--- START OF SOURCE DATA ---

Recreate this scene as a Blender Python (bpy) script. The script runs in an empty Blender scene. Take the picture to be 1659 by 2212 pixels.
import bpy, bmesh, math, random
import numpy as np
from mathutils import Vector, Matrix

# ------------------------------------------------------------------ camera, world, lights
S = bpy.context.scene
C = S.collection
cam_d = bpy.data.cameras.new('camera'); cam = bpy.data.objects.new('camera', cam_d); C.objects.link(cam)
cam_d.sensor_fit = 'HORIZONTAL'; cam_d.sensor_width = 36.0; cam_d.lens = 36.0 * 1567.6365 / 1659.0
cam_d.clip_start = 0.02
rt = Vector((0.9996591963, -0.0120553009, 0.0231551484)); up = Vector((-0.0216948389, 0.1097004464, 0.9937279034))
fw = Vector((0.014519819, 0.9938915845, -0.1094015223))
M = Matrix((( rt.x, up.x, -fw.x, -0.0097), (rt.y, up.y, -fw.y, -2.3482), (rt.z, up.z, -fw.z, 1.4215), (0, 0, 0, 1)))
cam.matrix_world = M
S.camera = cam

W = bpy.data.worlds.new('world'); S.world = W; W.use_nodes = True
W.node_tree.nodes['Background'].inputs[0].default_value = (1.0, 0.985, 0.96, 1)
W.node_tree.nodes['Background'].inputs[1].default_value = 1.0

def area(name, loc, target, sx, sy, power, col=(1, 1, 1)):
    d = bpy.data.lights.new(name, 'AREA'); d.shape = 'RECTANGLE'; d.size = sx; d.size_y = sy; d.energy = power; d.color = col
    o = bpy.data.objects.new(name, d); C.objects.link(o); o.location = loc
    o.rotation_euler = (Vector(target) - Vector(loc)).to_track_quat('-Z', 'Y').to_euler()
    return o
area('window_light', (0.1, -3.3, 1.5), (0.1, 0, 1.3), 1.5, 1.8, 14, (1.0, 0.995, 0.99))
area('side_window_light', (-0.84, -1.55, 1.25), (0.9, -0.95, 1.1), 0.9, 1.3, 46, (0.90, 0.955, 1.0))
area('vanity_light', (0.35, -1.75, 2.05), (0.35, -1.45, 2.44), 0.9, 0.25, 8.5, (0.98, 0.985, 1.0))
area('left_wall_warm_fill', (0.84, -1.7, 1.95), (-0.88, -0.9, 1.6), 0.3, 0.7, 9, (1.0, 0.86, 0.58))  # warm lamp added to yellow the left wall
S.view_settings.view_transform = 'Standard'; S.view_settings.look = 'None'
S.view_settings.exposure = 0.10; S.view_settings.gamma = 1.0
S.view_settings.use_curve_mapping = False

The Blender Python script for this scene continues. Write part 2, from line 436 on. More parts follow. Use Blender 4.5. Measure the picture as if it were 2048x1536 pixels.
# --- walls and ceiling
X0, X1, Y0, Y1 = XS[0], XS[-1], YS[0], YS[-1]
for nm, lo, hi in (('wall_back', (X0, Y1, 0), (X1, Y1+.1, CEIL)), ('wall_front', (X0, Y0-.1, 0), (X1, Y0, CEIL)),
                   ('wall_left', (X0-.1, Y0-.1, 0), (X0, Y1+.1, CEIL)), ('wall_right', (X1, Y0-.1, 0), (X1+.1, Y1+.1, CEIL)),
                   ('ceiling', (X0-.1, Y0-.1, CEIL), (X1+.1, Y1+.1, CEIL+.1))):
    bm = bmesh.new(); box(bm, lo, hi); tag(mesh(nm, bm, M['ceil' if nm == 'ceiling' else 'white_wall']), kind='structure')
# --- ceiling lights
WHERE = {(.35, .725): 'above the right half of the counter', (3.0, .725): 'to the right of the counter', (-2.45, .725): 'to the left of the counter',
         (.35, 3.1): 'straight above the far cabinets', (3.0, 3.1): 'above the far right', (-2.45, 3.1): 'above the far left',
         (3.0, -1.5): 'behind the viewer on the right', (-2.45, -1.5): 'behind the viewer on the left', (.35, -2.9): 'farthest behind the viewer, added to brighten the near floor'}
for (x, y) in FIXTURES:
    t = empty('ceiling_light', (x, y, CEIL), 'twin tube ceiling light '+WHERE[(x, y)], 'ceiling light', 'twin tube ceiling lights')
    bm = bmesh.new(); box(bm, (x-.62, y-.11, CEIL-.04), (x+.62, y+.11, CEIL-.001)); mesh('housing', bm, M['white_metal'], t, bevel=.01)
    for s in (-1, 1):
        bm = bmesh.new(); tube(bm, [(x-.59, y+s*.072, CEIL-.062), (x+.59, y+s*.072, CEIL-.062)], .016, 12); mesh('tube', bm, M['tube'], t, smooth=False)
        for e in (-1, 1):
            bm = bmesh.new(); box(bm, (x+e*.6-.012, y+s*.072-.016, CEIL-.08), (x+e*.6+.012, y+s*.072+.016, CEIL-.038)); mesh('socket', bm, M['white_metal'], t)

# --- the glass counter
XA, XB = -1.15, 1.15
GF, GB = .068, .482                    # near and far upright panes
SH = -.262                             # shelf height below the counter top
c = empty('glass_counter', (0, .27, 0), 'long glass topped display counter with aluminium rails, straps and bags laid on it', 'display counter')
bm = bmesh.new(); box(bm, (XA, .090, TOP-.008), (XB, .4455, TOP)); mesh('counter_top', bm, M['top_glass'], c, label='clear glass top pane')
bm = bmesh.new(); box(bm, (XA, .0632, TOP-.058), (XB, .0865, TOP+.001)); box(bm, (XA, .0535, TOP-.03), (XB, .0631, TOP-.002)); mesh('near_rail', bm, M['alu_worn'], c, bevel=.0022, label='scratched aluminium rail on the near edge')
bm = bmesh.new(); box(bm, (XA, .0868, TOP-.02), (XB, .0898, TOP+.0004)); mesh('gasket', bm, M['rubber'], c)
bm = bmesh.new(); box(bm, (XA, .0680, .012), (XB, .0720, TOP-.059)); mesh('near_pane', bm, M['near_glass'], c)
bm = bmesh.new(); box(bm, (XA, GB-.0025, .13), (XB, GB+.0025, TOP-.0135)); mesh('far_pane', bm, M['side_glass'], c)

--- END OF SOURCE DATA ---

■ **EXERCISE REQUIREMENTS**: Respond with nothing but the number of lines in the entries that contain the string "scene".

■ **ANSWER BELOW**: 3